◆ Description of the task ◆
Every line below is to be copied exactly, with the pictures left out.

◆ Source material ◆
⁂

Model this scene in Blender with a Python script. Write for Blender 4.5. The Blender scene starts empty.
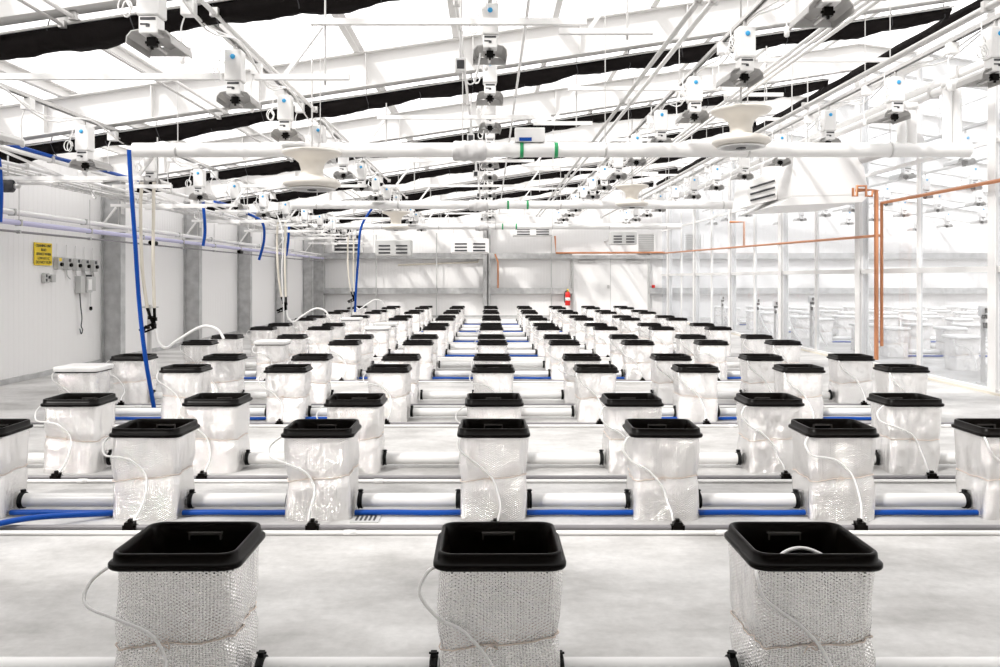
import bpy, math, random
from mathutils import Vector, Matrix
C = bpy.context.scene.collection
sc = bpy.context.scene
PI = math.pi
# ------------------------------------------------------------------ camera, sky, sun, exposure
EYE, F, VX, VY = 1.36, 780.0, 490.0, 278.0
cam = bpy.data.objects.new('camera', bpy.data.cameras.new('camera')); C.objects.link(cam)
cam.location = (0, 0, EYE); cam.rotation_euler = (PI/2, 0, 0)
cam.data.sensor_width = 36; cam.data.lens = F/1000*36
cam.data.shift_x = 0.010; cam.data.shift_y = -0.0555
cam.data.clip_start = 0.05; cam.data.clip_end = 300
sc.camera = cam
w = bpy.data.worlds.new('sky'); sc.world = w; w.use_nodes = True
bg = w.node_tree.nodes['Background']
bg.inputs['Color'].default_value = (1.0, 0.985, 0.97, 1); bg.inputs['Strength'].default_value = 2.2
sun = bpy.data.objects.new('sun', bpy.data.lights.new('sun', 'SUN')); C.objects.link(sun)
sun.data.energy = 3.6; sun.data.angle = math.radians(4.0); sun.data.color = (1, .97, .93)
sun.rotation_euler = Vector((0.50, 0.50, -0.72)).to_track_quat('-Z', 'Y').to_euler()
vs = sc.view_settings
vs.view_transform = 'Standard'; vs.look = 'None'; vs.gamma = 1; vs.use_curve_mapping = False
vs.exposure = 0.12
sc.cycles.transparent_max_bounces = 16
sc.cycles.max_bounces = 8; sc.cycles.diffuse_bounces = 5; sc.cycles.glossy_bounces = 4
sc.cycles.caustics_reflective = False; sc.cycles.caustics_refractive = False
sc.cycles.sample_clamp_indirect = 6.0
rnd = random.Random(7)

# ------------------------------------------------------------------ materials
def mat(name, col, rough=.5, metal=0., noise=None, bump=None, spec=None):
    m = bpy.data.materials.new(name); m.use_nodes = True
    nt = m.node_tree; b = nt.nodes['Principled BSDF']
    b.inputs['Base Color'].default_value = (*col, 1); b.inputs['Roughness'].default_value = rough
    b.inputs['Metallic'].default_value = metal
    if spec is not None: b.inputs['Specular IOR Level'].default_value = spec
    tc = nt.nodes.new('ShaderNodeTexCoord')
    if noise:                                           # (scale, second colour, low, high)
        n = nt.nodes.new('ShaderNodeTexNoise'); n.inputs['Scale'].default_value = noise[0]; n.inputs['Detail'].default_value = 5
        r = nt.nodes.new('ShaderNodeValToRGB')
        r.color_ramp.elements[0].position = noise[2]; r.color_ramp.elements[1].position = noise[3]
        r.color_ramp.elements[0].color = (*col, 1); r.color_ramp.elements[1].color = (*noise[1], 1)
        nt.links.new(tc.outputs['Object'], n.inputs['Vector']); nt.links.new(n.outputs['Fac'], r.inputs['Fac'])
        nt.links.new(r.outputs['Color'], b.inputs['Base Color'])
    if bump:
        n = nt.nodes.new('ShaderNodeTexNoise'); n.inputs['Scale'].default_value = bump[0]; n.inputs['Detail'].default_value = 3
        bp = nt.nodes.new('ShaderNodeBump'); bp.inputs['Strength'].default_value = bump[1]; bp.inputs['Distance'].default_value = bump[2]
        nt.links.new(tc.outputs['Object'], n.inputs['Vector']); nt.links.new(n.outputs['Fac'], bp.inputs['Height'])
        nt.links.new(bp.outputs['Normal'], b.inputs['Normal'])
    return m
M = {}
M['white_paint'] = mat('white_paint', (.88, .87, .86), .4)
M['white_plastic'] = mat('white_plastic', (.90, .89, .88), .3)
M['pvc'] = mat('pvc', (.90, .89, .88), .25)
M['cream'] = mat('cream', (.80, .76, .70), .45)
M['black_plastic'] = mat('black_plastic', (.0035, .0025, .002), .3, spec=.10)
M['black_rubber'] = mat('black_rubber', (.006, .006, .006), .6, spec=.2)
M['black_cloth'] = mat('black_cloth', (.011, .009, .009), .85, spec=.1, bump=(9, .6, .03))
M['blue'] = mat('blue', (.002, .065, .36), .4, spec=.25)
M['blue_dot'] = mat('blue_dot', (.05, .42, .80), .4)
M['galv'] = mat('galv', (.46, .46, .46), .5, .3, noise=(6, (.60, .60, .60), .35, .65))
M['steel'] = mat('steel', (.62, .61, .60), .38, .6)
M['grey_pipe'] = mat('grey_pipe', (.23, .22, .23), .45)
M['lavender'] = mat('lavender', (.58, .56, .78), .4)
M['copper'] = mat('copper', (.60, .26, .13), .4, .45)
M['panel'] = mat('panel', (.88, .87, .865), .5)
M['beam_paint'] = mat('beam_paint', (.74, .73, .72), .5)
M['sun_fabric'] = mat('sun_fabric', (.62, .61, .61), .8)
M['yellow'] = mat('yellow', (.85, .62, .02), .5)
M['ink'] = mat('ink', (.03, .03, .02), .6)
M['red'] = mat('red', (.75, .02, .015), .35)
M['twine'] = mat('twine', (.80, .68, .60), .7)
M['grey_plastic'] = mat('grey_plastic', (.55, .55, .54), .5)
M['dark'] = mat('dark', (.05, .05, .055), .6)
M['brass'] = mat('brass', (.62, .50, .28), .4, .5)
M['beige'] = mat('beige', (.76, .71, .62), .5)
M['reflector'] = mat('reflector', (.50, .49, .48), .45, .5, bump=(90, .5, .002))
M['green'] = mat('green', (.02, .35, .12), .5)

def foil_mat():
    m = mat('bubble_foil', (.975, .96, .95), .13, .93); nt = m.node_tree; b = nt.nodes['Principled BSDF']
    uv = nt.nodes.new('ShaderNodeUVMap'); uv.uv_map = 'UVMap'
    k = 2*PI/.0095; outs = []
    for a in (0, PI/3, 2*PI/3):
        d = nt.nodes.new('ShaderNodeVectorMath'); d.operation = 'DOT_PRODUCT'
        d.inputs[1].default_value = (math.cos(a)*k, math.sin(a)*k, 0); nt.links.new(uv.outputs['UV'], d.inputs[0])
        c = nt.nodes.new('ShaderNodeMath'); c.operation = 'COSINE'; nt.links.new(d.outputs['Value'], c.inputs[0]); outs.append(c)
    s1 = nt.nodes.new('ShaderNodeMath'); nt.links.new(outs[0].outputs[0], s1.inputs[0]); nt.links.new(outs[1].outputs[0], s1.inputs[1])
    s2 = nt.nodes.new('ShaderNodeMath'); nt.links.new(s1.outputs[0], s2.inputs[0]); nt.links.new(outs[2].outputs[0], s2.inputs[1])
    bp = nt.nodes.new('ShaderNodeBump'); bp.inputs['Strength'].default_value = .62; bp.inputs['Distance'].default_value = .0012
    nt.links.new(s2.outputs[0], bp.inputs['Height'])
    tc = nt.nodes.new('ShaderNodeTexCoord'); n = nt.nodes.new('ShaderNodeTexNoise'); n.inputs['Scale'].default_value = 16; n.inputs['Detail'].default_value = 6
    mp = nt.nodes.new('ShaderNodeMapping'); mp.inputs['Scale'].default_value = (1, 1, .45)
    nt.links.new(tc.outputs['Object'], mp.inputs['Vector']); nt.links.new(mp.outputs['Vector'], n.inputs['Vector'])
    b2 = nt.nodes.new('ShaderNodeBump'); b2.inputs['Strength'].default_value = .8; b2.inputs['Distance'].default_value = .028
    nt.links.new(n.outputs['Fac'], b2.inputs['Height']); nt.links.new(bp.outputs['Normal'], b2.inputs['Normal'])
    nt.links.new(b2.outputs['Normal'], b.inputs['Normal'])
    return m
M['foil'] = foil_mat()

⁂

◆ Solution for this exercise ◆
Model this scene in Blender with a Python script. Write for Blender 4.5. The Blender scene starts empty.
import bpy, math, random
from mathutils import Vector, Matrix
C = bpy.context.scene.collection
sc = bpy.context.scene
PI = math.pi
# ------------------------------------------------------------------ camera, sky, sun, exposure
EYE, F, VX, VY = 1.36, 780.0, 490.0, 278.0
cam = bpy.data.objects.new('camera', bpy.data.cameras.new('camera')); C.objects.link(cam)
cam.location = (0, 0, EYE); cam.rotation_euler = (PI/2, 0, 0)
cam.data.sensor_width = 36; cam.data.lens = F/1000*36
cam.data.shift_x = 0.010; cam.data.shift_y = -0.0555
cam.data.clip_start = 0.05; cam.data.clip_end = 300
sc.camera = cam
w = bpy.data.worlds.new('sky'); sc.world = w; w.use_nodes = True
bg = w.node_tree.nodes['Background']
bg.inputs['Color'].default_value = (1.0, 0.985, 0.97, 1); bg.inputs['Strength'].default_value = 2.2
sun = bpy.data.objects.new('sun', bpy.data.lights.new('sun', 'SUN')); C.objects.link(sun)
sun.data.energy = 3.6; sun.data.angle = math.radians(4.0); sun.data.color = (1, .97, .93)
sun.rotation_euler = Vector((0.50, 0.50, -0.72)).to_track_quat('-Z', 'Y').to_euler()
vs = sc.view_settings
vs.view_transform = 'Standard'; vs.look = 'None'; vs.gamma = 1; vs.use_curve_mapping = False
vs.exposure = 0.12
sc.cycles.transparent_max_bounces = 16
sc.cycles.max_bounces = 8; sc.cycles.diffuse_bounces = 5; sc.cycles.glossy_bounces = 4
sc.cycles.caustics_reflective = False; sc.cycles.caustics_refractive = False
sc.cycles.sample_clamp_indirect = 6.0
rnd = random.Random(7)

# ------------------------------------------------------------------ materials
def mat(name, col, rough=.5, metal=0., noise=None, bump=None, spec=None):
    m = bpy.data.materials.new(name); m.use_nodes = True
    nt = m.node_tree; b = nt.nodes['Principled BSDF']
    b.inputs['Base Color'].default_value = (*col, 1); b.inputs['Roughness'].default_value = rough
    b.inputs['Metallic'].default_value = metal
    if spec is not None: b.inputs['Specular IOR Level'].default_value = spec
    tc = nt.nodes.new('ShaderNodeTexCoord')
    if noise:                                           # (scale, second colour, low, high)
        n = nt.nodes.new('ShaderNodeTexNoise'); n.inputs['Scale'].default_value = noise[0]; n.inputs['Detail'].default_value = 5
        r = nt.nodes.new('ShaderNodeValToRGB')
        r.color_ramp.elements[0].position = noise[2]; r.color_ramp.elements[1].position = noise[3]
        r.color_ramp.elements[0].color = (*col, 1); r.color_ramp.elements[1].color = (*noise[1], 1)
        nt.links.new(tc.outputs['Object'], n.inputs['Vector']); nt.links.new(n.outputs['Fac'], r.inputs['Fac'])
        nt.links.new(r.outputs['Color'], b.inputs['Base Color'])
    if bump:
        n = nt.nodes.new('ShaderNodeTexNoise'); n.inputs['Scale'].default_value = bump[0]; n.inputs['Detail'].default_value = 3
        bp = nt.nodes.new('ShaderNodeBump'); bp.inputs['Strength'].default_value = bump[1]; bp.inputs['Distance'].default_value = bump[2]
        nt.links.new(tc.outputs['Object'], n.inputs['Vector']); nt.links.new(n.outputs['Fac'], bp.inputs['Height'])
        nt.links.new(bp.outputs['Normal'], b.inputs['Normal'])
    return m
M = {}
M['white_paint'] = mat('white_paint', (.88, .87, .86), .4)
M['white_plastic'] = mat('white_plastic', (.90, .89, .88), .3)
M['pvc'] = mat('pvc', (.90, .89, .88), .25)
M['cream'] = mat('cream', (.80, .76, .70), .45)
M['black_plastic'] = mat('black_plastic', (.0035, .0025, .002), .3, spec=.10)
M['black_rubber'] = mat('black_rubber', (.006, .006, .006), .6, spec=.2)
M['black_cloth'] = mat('black_cloth', (.011, .009, .009), .85, spec=.1, bump=(9, .6, .03))
M['blue'] = mat('blue', (.002, .065, .36), .4, spec=.25)
M['blue_dot'] = mat('blue_dot', (.05, .42, .80), .4)
M['galv'] = mat('galv', (.46, .46, .46), .5, .3, noise=(6, (.60, .60, .60), .35, .65))
M['steel'] = mat('steel', (.62, .61, .60), .38, .6)
M['grey_pipe'] = mat('grey_pipe', (.23, .22, .23), .45)
M['lavender'] = mat('lavender', (.58, .56, .78), .4)
M['copper'] = mat('copper', (.60, .26, .13), .4, .45)
M['panel'] = mat('panel', (.88, .87, .865), .5)
M['beam_paint'] = mat('beam_paint', (.74, .73, .72), .5)
M['sun_fabric'] = mat('sun_fabric', (.62, .61, .61), .8)
M['yellow'] = mat('yellow', (.85, .62, .02), .5)
M['ink'] = mat('ink', (.03, .03, .02), .6)
M['red'] = mat('red', (.75, .02, .015), .35)
M['twine'] = mat('twine', (.80, .68, .60), .7)
M['grey_plastic'] = mat('grey_plastic', (.55, .55, .54), .5)
M['dark'] = mat('dark', (.05, .05, .055), .6)
M['brass'] = mat('brass', (.62, .50, .28), .4, .5)
M['beige'] = mat('beige', (.76, .71, .62), .5)
M['reflector'] = mat('reflector', (.50, .49, .48), .45, .5, bump=(90, .5, .002))
M['green'] = mat('green', (.02, .35, .12), .5)

def foil_mat():
    m = mat('bubble_foil', (.975, .96, .95), .13, .93); nt = m.node_tree; b = nt.nodes['Principled BSDF']
    uv = nt.nodes.new('ShaderNodeUVMap'); uv.uv_map = 'UVMap'
    k = 2*PI/.0095; outs = []
    for a in (0, PI/3, 2*PI/3):
        d = nt.nodes.new('ShaderNodeVectorMath'); d.operation = 'DOT_PRODUCT'
        d.inputs[1].default_value = (math.cos(a)*k, math.sin(a)*k, 0); nt.links.new(uv.outputs['UV'], d.inputs[0])
        c = nt.nodes.new('ShaderNodeMath'); c.operation = 'COSINE'; nt.links.new(d.outputs['Value'], c.inputs[0]); outs.append(c)
    s1 = nt.nodes.new('ShaderNodeMath'); nt.links.new(outs[0].outputs[0], s1.inputs[0]); nt.links.new(outs[1].outputs[0], s1.inputs[1])
    s2 = nt.nodes.new('ShaderNodeMath'); nt.links.new(s1.outputs[0], s2.inputs[0]); nt.links.new(outs[2].outputs[0], s2.inputs[1])
    bp = nt.nodes.new('ShaderNodeBump'); bp.inputs['Strength'].default_value = .62; bp.inputs['Distance'].default_value = .0012
    nt.links.new(s2.outputs[0], bp.inputs['Height'])
    tc = nt.nodes.new('ShaderNodeTexCoord'); n = nt.nodes.new('ShaderNodeTexNoise'); n.inputs['Scale'].default_value = 16; n.inputs['Detail'].default_value = 6
    mp = nt.nodes.new('ShaderNodeMapping'); mp.inputs['Scale'].default_value = (1, 1, .45)
    nt.links.new(tc.outputs['Object'], mp.inputs['Vector']); nt.links.new(mp.outputs['Vector'], n.inputs['Vector'])
    b2 = nt.nodes.new('ShaderNodeBump'); b2.inputs['Strength'].default_value = .8; b2.inputs['Distance'].default_value = .028
    nt.links.new(n.outputs['Fac'], b2.inputs['Height']); nt.links.new(bp.outputs['Normal'], b2.inputs['Normal'])
    nt.links.new(b2.outputs['Normal'], b.inputs['Normal'])
    return m
M['foil'] = foil_mat()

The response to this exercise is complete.